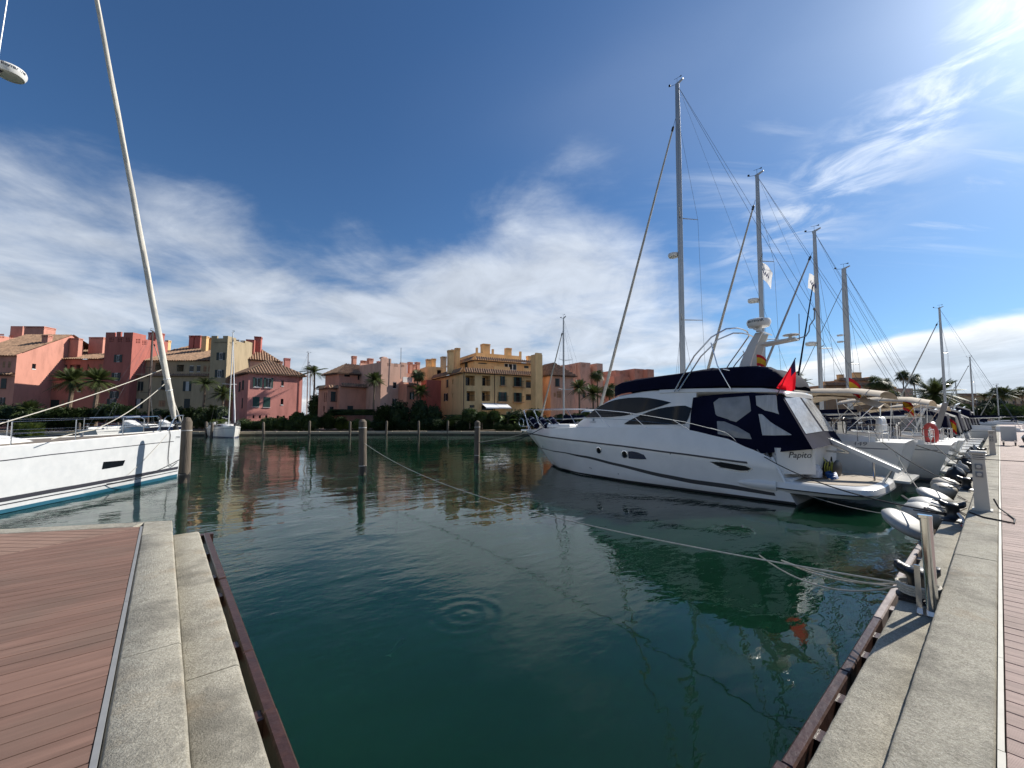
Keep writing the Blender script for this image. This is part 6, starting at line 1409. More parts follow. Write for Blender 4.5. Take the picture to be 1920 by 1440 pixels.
# ---- H: tan houses behind the masts on the right
q7 = lambda x, y: (1460 + x / 4.174, 640 + y / 4.174)
H_ = bthing('tan apartment house with ribbed chimneys behind the row of masts', 1600, 110)
h0 = Block(H_, M_tan, 1500, 1682, 742, 112, -38, 14, F=[(1640, 752, 1648, 762, 'cl'), (1655, 752, 1663, 762, 'cl'), (1530, 750, 1540, 760, 'dk')]); h0.strip((1550, 740), z=h0.z1 - .1, out=.8, h=.7)
h1 = Block(H_, M_tan, 1545, 1655, 722, 114, -38, 10, F=[(1560, 728, 1568, 738, 'dk'), (1600, 728, 1608, 738, 'dk'), (1630, 727, 1640, 737, 'log')], z0=6); h1.strip((1600, 722), z=h1.z1 - .1, out=.8, h=.8)
h2 = Block(H_, M_tan, 1572, 1632, 713, 117, -38, 6, z0=8); h2.strip((1600, 713), z=h2.z1 - .1, out=.6, h=.8)
for x0, x1, yt in ((1547, 1557, 715), (1574, 1583, 702), (1601, 1616, 698), (1617, 1624, 710), (1570, 1577, 711), (1627, 1634, 707)): h2.chim(x0, x1, yt, 1.5, 1.2, M_ochre)
h3 = Block(H_, M_dusty, 1655, 1712, 728, 116, -38, 12, F=[(1662, 735, 1670, 744, 'dk'), (1680, 735, 1688, 744, 'dk')]); h3.chim(1674, 1681, 725, 2, .9, M_ochre)
# ---- I: far apartment terraces on the right
for k, (x0, x1, yt, Dd, lab) in enumerate(((1790, 1850, 742, 150, 'pale sand terraced apartments far right behind the palms'), (1850, 1925, 744, 165, 'pale apartments at the far right edge above the parked boats'), (1738, 1795, 752, 140, 'low brown apartments behind the big date palm'))):
    I_ = bthing(lab, (x0 + x1) / 2, Dd); n = 5
    wn = [(x0 + (x1 - x0) * (i + .25) / n, yt + 8, x0 + (x1 - x0) * (i + .7) / n, yt + 13, 'wf' if (i + k) % 3 == 0 else 'dk') for i in range(n)]
    i0 = Block(I_, M_sand, x0, x1, yt, Dd, -40, 12, F=wn); i0.strip((x0, yt), z=i0.z1 - .1, out=.8, h=.9)
    wn = [(x0 + (x1 - x0) * (i + .2) / n, yt + 24, x0 + (x1 - x0) * (i + .75) / n, yt + 31, 'log' if (i + k) % 2 else 'dk') for i in range(n)]
    i1 = Block(I_, M_tan, x0 - 4, x1 + 3, yt + 17, Dd - 6, -40, 8, F=wn); i1.strip((x0, yt + 17), z=i1.z1 - .1, out=.8, h=.8)
    for i in range(3): i0.chim(x0 + (x1 - x0) * (.2 + .3 * i), x0 + (x1 - x0) * (.2 + .3 * i) + 4, yt - 3, 3, 1.0)
# low garden walls on the shore
M_gwall = pm('garden_wall_stone', (.32, .25, .15), .9, var=.3, scale=3, dirt_or_caustic=(.15, .12, .08), dscale=2)
gw = MB(); gp = [PY(632, 790, 65.2), PY(700, 790, 65.6)]; gw.prism([Vector((gp[0].x, gp[0].y, .8)), Vector((gp[1].x, gp[1].y, .8)), Vector((gp[1].x, gp[1].y, 2.0)), Vector((gp[0].x, gp[0].y, 2.0))], (.1, .35, 0))
tag(gw.build('garden_wall', M_gwall, None, org=Vector((gp[0].x, gp[0].y, .8))), 'sunlit stone garden wall below the terracotta villa', 'wall')
gw = MB(); gp = [PY(468, 790, 66.0), PY(560, 790, 66.6)]; gw.prism([Vector((gp[0].x, gp[0].y, .8)), Vector((gp[1].x, gp[1].y, .8)), Vector((gp[1].x, gp[1].y, 1.9)), Vector((gp[0].x, gp[0].y, 1.9))], (.1, .3, 0))
tag(gw.build('garden_wall', M_gwall, None, org=Vector((gp[0].x, gp[0].y, .8))), 'brown garden wall at the foot of the rose pink house', 'wall')
# ------------------------------------------------------------------ planting
def leafmat(n, c, t=.25):
    m = bpy.data.materials.new(n); m.use_nodes = True; N = m.node_tree.nodes; L = m.node_tree.links; b = N['Principled BSDF']; b.inputs['Roughness'].default_value = .55; b.inputs['Specular IOR Level'].default_value = .35
    ge = N.new('ShaderNodeNewGeometry'); nz = N.new('ShaderNodeTexNoise'); nz.inputs['Scale'].default_value = 1.6; nz.inputs['Detail'].default_value = 4; L.new(ge.outputs['Position'], nz.inputs['Vector'])
    rp = N.new('ShaderNodeValToRGB'); e = rp.color_ramp.elements; e[0].position = .3; e[1].position = .7; e[0].color = (c[0]*.5, c[1]*.55, c[2]*.5, 1); e[1].color = (c[0]*1.5, c[1]*1.4, c[2]*1.2, 1); L.new(nz.outputs[0], rp.inputs[0]); L.new(rp.outputs[0], b.inputs['Base Color'])
    tr = N.new('ShaderNodeBsdfTranslucent'); L.new(rp.outputs[0], tr.inputs[0]); mx = N.new('ShaderNodeMixShader'); mx.inputs[0].default_value = t; L.new(b.outputs[0], mx.inputs[1]); L.new(tr.outputs[0], mx.inputs[2]); L.new(mx.outputs[0], N['Material Output'].inputs[0]); return m
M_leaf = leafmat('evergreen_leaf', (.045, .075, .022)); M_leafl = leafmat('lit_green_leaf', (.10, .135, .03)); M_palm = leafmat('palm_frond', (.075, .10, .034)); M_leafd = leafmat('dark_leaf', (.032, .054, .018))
M_dry = leafmat('dry_frond', (.20, .14, .07)); M_trunk = pm('palm_trunk', (.16, .115, .08), .95, var=.4, scale=5, bump=.03, bscale=8)
def clump_mesh(seed, n=1500, leaf=.085, box=False):
    rnd = random.Random(seed); b = MB()
    for i in range(n):
        while True:
            v = Vector((rnd.uniform(-1, 1), rnd.uniform(-1, 1), rnd.uniform(-1, 1)))
            if box or v.length <= 1: break
        if box:
            k = rnd.randrange(3); v[k] = (1 if rnd.random() < .5 else -1) * rnd.uniform(.86, 1.02)
        else:
            r_ = v.length; v = v.normalized() * (r_ ** .28) * (1 + .16 * math.sin(v.x * 7 + seed) * math.cos(v.y * 6 + v.z * 5)) if r_ > 1e-3 else v
        u = Vector((rnd.gauss(0, 1), rnd.gauss(0, 1), rnd.gauss(0, .7))).normalized(); w = u.orthogonal().normalized(); s = leaf * rnd.uniform(.6, 1.4)
        b.add([v - u * s, v + w * s * .5, v + u * s, v - w * s * .5], [(0, 1, 2, 3)])
    # dense heart of twigs so that daylight only shows through near the outline
    for i in range(n // 5):
        v = Vector((rnd.gauss(0, .42), rnd.gauss(0, .42), rnd.gauss(0, .42)))
        if v.length > .85 and not box: continue
        if box: v = Vector((rnd.uniform(-.85, .85), rnd.uniform(-.85, .85), rnd.uniform(-.85, .85)))
        u = Vector((rnd.gauss(0, 1), rnd.gauss(0, 1), rnd.gauss(0, 1))).normalized(); w = u.orthogonal().normalized(); s = .26
        b.add([v - u * s, v + w * s, v + u * s, v - w * s], [(0, 1, 2, 3)])
    me = bpy.data.meshes.new('foliage'); me.from_pydata([tuple(v) for v in b.v], [], b.f); return me
CL = [clump_mesh(s) for s in (1, 2, 3)]; CLB = clump_mesh(9, 1800, .06, True); CLF = clump_mesh(5, 2600, .05)
_mm = {}
def with_mat(me, mat):
    k = (me.name, mat.name)
    if k not in _mm: q = me.copy(); q.materials.clear(); q.materials.append(mat); _mm[k] = q
    return _mm[k]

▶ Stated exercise
Reproduce each line holding the word "leafmat".

▶ Response to the task
def leafmat(n, c, t=.25):
M_leaf = leafmat('evergreen_leaf', (.045, .075, .022)); M_leafl = leafmat('lit_green_leaf', (.10, .135, .03)); M_palm = leafmat('palm_frond', (.075, .10, .034)); M_leafd = leafmat('dark_leaf', (.032, .054, .018))
M_dry = leafmat('dry_frond', (.20, .14, .07)); M_trunk = pm('palm_trunk', (.16, .115, .08), .95, var=.4, scale=5, bump=.03, bscale=8)